» YOUR INSTRUCTIONS: Make an exact copy of the lines, leaving the pictures out.
╔══
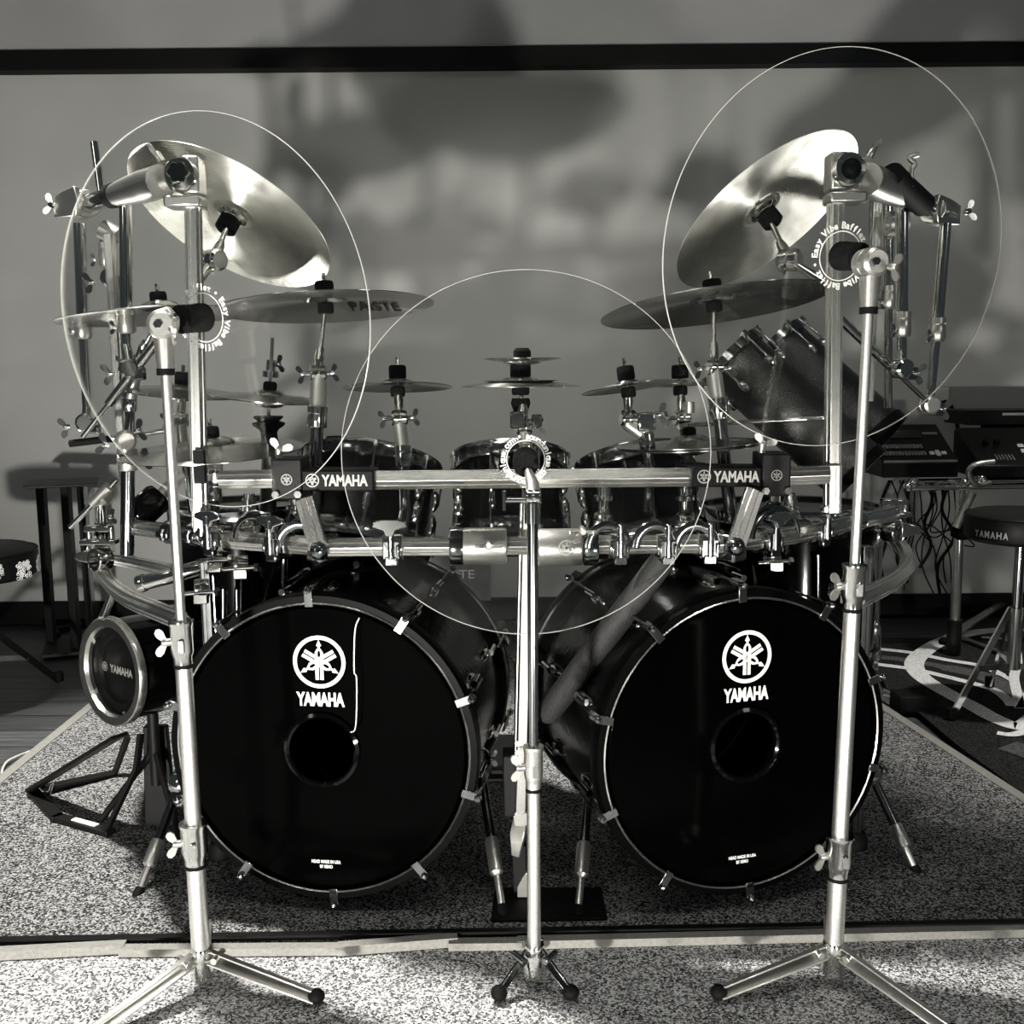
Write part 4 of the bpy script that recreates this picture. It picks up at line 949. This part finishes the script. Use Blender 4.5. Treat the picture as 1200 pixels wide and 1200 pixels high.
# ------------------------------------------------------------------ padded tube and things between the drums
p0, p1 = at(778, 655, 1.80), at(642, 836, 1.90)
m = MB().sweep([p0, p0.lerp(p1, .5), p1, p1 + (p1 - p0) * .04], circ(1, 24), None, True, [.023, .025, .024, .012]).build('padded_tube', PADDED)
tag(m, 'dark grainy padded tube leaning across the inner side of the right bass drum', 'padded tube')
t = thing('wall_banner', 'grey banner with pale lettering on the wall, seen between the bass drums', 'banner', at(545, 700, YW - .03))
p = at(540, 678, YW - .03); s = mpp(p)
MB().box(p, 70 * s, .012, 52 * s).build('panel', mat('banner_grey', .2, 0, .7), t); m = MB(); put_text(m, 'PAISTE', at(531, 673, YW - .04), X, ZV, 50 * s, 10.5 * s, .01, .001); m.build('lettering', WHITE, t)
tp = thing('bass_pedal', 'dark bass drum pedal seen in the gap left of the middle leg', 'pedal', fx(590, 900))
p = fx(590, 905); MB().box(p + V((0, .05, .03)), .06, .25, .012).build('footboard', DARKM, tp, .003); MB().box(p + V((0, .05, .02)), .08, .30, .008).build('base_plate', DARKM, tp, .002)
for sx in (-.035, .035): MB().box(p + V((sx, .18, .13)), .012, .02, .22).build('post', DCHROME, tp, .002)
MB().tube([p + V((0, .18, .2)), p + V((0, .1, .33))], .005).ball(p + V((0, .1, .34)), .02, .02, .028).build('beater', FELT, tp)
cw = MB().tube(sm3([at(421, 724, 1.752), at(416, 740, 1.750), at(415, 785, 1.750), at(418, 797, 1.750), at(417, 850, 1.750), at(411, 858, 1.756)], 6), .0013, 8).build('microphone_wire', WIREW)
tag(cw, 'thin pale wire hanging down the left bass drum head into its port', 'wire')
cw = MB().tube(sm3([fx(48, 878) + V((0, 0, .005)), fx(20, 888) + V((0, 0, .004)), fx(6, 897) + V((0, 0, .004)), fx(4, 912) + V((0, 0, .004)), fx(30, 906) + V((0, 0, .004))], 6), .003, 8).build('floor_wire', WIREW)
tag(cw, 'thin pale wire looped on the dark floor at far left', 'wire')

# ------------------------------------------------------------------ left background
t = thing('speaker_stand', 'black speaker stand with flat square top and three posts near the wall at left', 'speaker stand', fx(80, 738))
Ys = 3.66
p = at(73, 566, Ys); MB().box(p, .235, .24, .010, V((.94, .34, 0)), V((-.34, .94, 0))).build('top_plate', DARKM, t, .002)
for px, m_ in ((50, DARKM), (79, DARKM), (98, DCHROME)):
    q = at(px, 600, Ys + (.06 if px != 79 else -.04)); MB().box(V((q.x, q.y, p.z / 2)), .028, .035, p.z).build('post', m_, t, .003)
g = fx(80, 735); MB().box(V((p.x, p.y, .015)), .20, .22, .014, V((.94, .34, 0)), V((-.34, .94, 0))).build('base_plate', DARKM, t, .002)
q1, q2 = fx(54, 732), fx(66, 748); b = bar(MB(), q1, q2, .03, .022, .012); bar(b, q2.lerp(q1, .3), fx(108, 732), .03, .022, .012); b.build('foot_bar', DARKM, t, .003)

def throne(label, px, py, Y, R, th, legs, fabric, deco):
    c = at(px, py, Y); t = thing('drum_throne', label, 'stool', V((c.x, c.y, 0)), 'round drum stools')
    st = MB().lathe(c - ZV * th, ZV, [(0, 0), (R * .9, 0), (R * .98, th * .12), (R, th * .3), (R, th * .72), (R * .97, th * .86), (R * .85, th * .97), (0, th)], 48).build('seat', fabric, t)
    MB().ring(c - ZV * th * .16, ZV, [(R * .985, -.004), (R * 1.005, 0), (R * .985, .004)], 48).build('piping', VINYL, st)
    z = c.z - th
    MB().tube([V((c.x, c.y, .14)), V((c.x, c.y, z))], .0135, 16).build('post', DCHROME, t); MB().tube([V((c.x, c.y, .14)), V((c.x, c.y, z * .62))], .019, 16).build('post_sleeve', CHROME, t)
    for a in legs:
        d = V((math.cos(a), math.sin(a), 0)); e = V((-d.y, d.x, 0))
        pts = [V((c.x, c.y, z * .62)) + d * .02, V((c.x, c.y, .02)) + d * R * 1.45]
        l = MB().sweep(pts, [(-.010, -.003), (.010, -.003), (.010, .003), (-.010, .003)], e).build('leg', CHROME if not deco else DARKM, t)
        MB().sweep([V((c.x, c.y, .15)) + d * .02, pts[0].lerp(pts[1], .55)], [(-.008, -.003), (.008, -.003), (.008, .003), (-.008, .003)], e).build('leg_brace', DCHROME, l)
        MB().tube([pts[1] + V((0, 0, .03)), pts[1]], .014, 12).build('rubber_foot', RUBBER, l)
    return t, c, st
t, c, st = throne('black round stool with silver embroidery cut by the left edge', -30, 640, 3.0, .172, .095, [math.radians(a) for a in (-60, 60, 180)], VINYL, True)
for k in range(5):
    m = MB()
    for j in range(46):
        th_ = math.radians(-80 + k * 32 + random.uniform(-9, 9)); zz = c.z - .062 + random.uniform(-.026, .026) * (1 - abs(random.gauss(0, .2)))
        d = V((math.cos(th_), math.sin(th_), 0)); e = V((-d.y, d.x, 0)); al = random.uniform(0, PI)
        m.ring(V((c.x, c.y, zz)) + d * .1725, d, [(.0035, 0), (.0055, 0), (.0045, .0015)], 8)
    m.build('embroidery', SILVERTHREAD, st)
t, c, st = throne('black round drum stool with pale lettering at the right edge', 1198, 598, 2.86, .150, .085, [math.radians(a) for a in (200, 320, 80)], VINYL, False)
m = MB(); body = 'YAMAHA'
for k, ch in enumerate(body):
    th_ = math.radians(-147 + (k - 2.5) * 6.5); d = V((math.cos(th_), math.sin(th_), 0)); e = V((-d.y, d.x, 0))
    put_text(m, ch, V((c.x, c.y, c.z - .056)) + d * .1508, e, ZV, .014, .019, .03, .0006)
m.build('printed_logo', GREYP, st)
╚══
» RESULT:
Write part 4 of the bpy script that recreates this picture. It picks up at line 949. This part finishes the script. Use Blender 4.5. Treat the picture as 1200 pixels wide and 1200 pixels high.
# ------------------------------------------------------------------ padded tube and things between the drums
p0, p1 = at(778, 655, 1.80), at(642, 836, 1.90)
m = MB().sweep([p0, p0.lerp(p1, .5), p1, p1 + (p1 - p0) * .04], circ(1, 24), None, True, [.023, .025, .024, .012]).build('padded_tube', PADDED)
tag(m, 'dark grainy padded tube leaning across the inner side of the right bass drum', 'padded tube')
t = thing('wall_banner', 'grey banner with pale lettering on the wall, seen between the bass drums', 'banner', at(545, 700, YW - .03))
p = at(540, 678, YW - .03); s = mpp(p)
MB().box(p, 70 * s, .012, 52 * s).build('panel', mat('banner_grey', .2, 0, .7), t); m = MB(); put_text(m, 'PAISTE', at(531, 673, YW - .04), X, ZV, 50 * s, 10.5 * s, .01, .001); m.build('lettering', WHITE, t)
tp = thing('bass_pedal', 'dark bass drum pedal seen in the gap left of the middle leg', 'pedal', fx(590, 900))
p = fx(590, 905); MB().box(p + V((0, .05, .03)), .06, .25, .012).build('footboard', DARKM, tp, .003); MB().box(p + V((0, .05, .02)), .08, .30, .008).build('base_plate', DARKM, tp, .002)
for sx in (-.035, .035): MB().box(p + V((sx, .18, .13)), .012, .02, .22).build('post', DCHROME, tp, .002)
MB().tube([p + V((0, .18, .2)), p + V((0, .1, .33))], .005).ball(p + V((0, .1, .34)), .02, .02, .028).build('beater', FELT, tp)
cw = MB().tube(sm3([at(421, 724, 1.752), at(416, 740, 1.750), at(415, 785, 1.750), at(418, 797, 1.750), at(417, 850, 1.750), at(411, 858, 1.756)], 6), .0013, 8).build('microphone_wire', WIREW)
tag(cw, 'thin pale wire hanging down the left bass drum head into its port', 'wire')
cw = MB().tube(sm3([fx(48, 878) + V((0, 0, .005)), fx(20, 888) + V((0, 0, .004)), fx(6, 897) + V((0, 0, .004)), fx(4, 912) + V((0, 0, .004)), fx(30, 906) + V((0, 0, .004))], 6), .003, 8).build('floor_wire', WIREW)
tag(cw, 'thin pale wire looped on the dark floor at far left', 'wire')

# ------------------------------------------------------------------ left background
t = thing('speaker_stand', 'black speaker stand with flat square top and three posts near the wall at left', 'speaker stand', fx(80, 738))
Ys = 3.66
p = at(73, 566, Ys); MB().box(p, .235, .24, .010, V((.94, .34, 0)), V((-.34, .94, 0))).build('top_plate', DARKM, t, .002)
for px, m_ in ((50, DARKM), (79, DARKM), (98, DCHROME)):
    q = at(px, 600, Ys + (.06 if px != 79 else -.04)); MB().box(V((q.x, q.y, p.z / 2)), .028, .035, p.z).build('post', m_, t, .003)
g = fx(80, 735); MB().box(V((p.x, p.y, .015)), .20, .22, .014, V((.94, .34, 0)), V((-.34, .94, 0))).build('base_plate', DARKM, t, .002)
q1, q2 = fx(54, 732), fx(66, 748); b = bar(MB(), q1, q2, .03, .022, .012); bar(b, q2.lerp(q1, .3), fx(108, 732), .03, .022, .012); b.build('foot_bar', DARKM, t, .003)

def throne(label, px, py, Y, R, th, legs, fabric, deco):
    c = at(px, py, Y); t = thing('drum_throne', label, 'stool', V((c.x, c.y, 0)), 'round drum stools')
    st = MB().lathe(c - ZV * th, ZV, [(0, 0), (R * .9, 0), (R * .98, th * .12), (R, th * .3), (R, th * .72), (R * .97, th * .86), (R * .85, th * .97), (0, th)], 48).build('seat', fabric, t)
    MB().ring(c - ZV * th * .16, ZV, [(R * .985, -.004), (R * 1.005, 0), (R * .985, .004)], 48).build('piping', VINYL, st)
    z = c.z - th
    MB().tube([V((c.x, c.y, .14)), V((c.x, c.y, z))], .0135, 16).build('post', DCHROME, t); MB().tube([V((c.x, c.y, .14)), V((c.x, c.y, z * .62))], .019, 16).build('post_sleeve', CHROME, t)
    for a in legs:
        d = V((math.cos(a), math.sin(a), 0)); e = V((-d.y, d.x, 0))
        pts = [V((c.x, c.y, z * .62)) + d * .02, V((c.x, c.y, .02)) + d * R * 1.45]
        l = MB().sweep(pts, [(-.010, -.003), (.010, -.003), (.010, .003), (-.010, .003)], e).build('leg', CHROME if not deco else DARKM, t)
        MB().sweep([V((c.x, c.y, .15)) + d * .02, pts[0].lerp(pts[1], .55)], [(-.008, -.003), (.008, -.003), (.008, .003), (-.008, .003)], e).build('leg_brace', DCHROME, l)
        MB().tube([pts[1] + V((0, 0, .03)), pts[1]], .014, 12).build('rubber_foot', RUBBER, l)
    return t, c, st
t, c, st = throne('black round stool with silver embroidery cut by the left edge', -30, 640, 3.0, .172, .095, [math.radians(a) for a in (-60, 60, 180)], VINYL, True)
for k in range(5):
    m = MB()
    for j in range(46):
        th_ = math.radians(-80 + k * 32 + random.uniform(-9, 9)); zz = c.z - .062 + random.uniform(-.026, .026) * (1 - abs(random.gauss(0, .2)))
        d = V((math.cos(th_), math.sin(th_), 0)); e = V((-d.y, d.x, 0)); al = random.uniform(0, PI)
        m.ring(V((c.x, c.y, zz)) + d * .1725, d, [(.0035, 0), (.0055, 0), (.0045, .0015)], 8)
    m.build('embroidery', SILVERTHREAD, st)
t, c, st = throne('black round drum stool with pale lettering at the right edge', 1198, 598, 2.86, .150, .085, [math.radians(a) for a in (200, 320, 80)], VINYL, False)
m = MB(); body = 'YAMAHA'
for k, ch in enumerate(body):
    th_ = math.radians(-147 + (k - 2.5) * 6.5); d = V((math.cos(th_), math.sin(th_), 0)); e = V((-d.y, d.x, 0))
    put_text(m, ch, V((c.x, c.y, c.z - .056)) + d * .1508, e, ZV, .014, .019, .03, .0006)
m.build('printed_logo', GREYP, st)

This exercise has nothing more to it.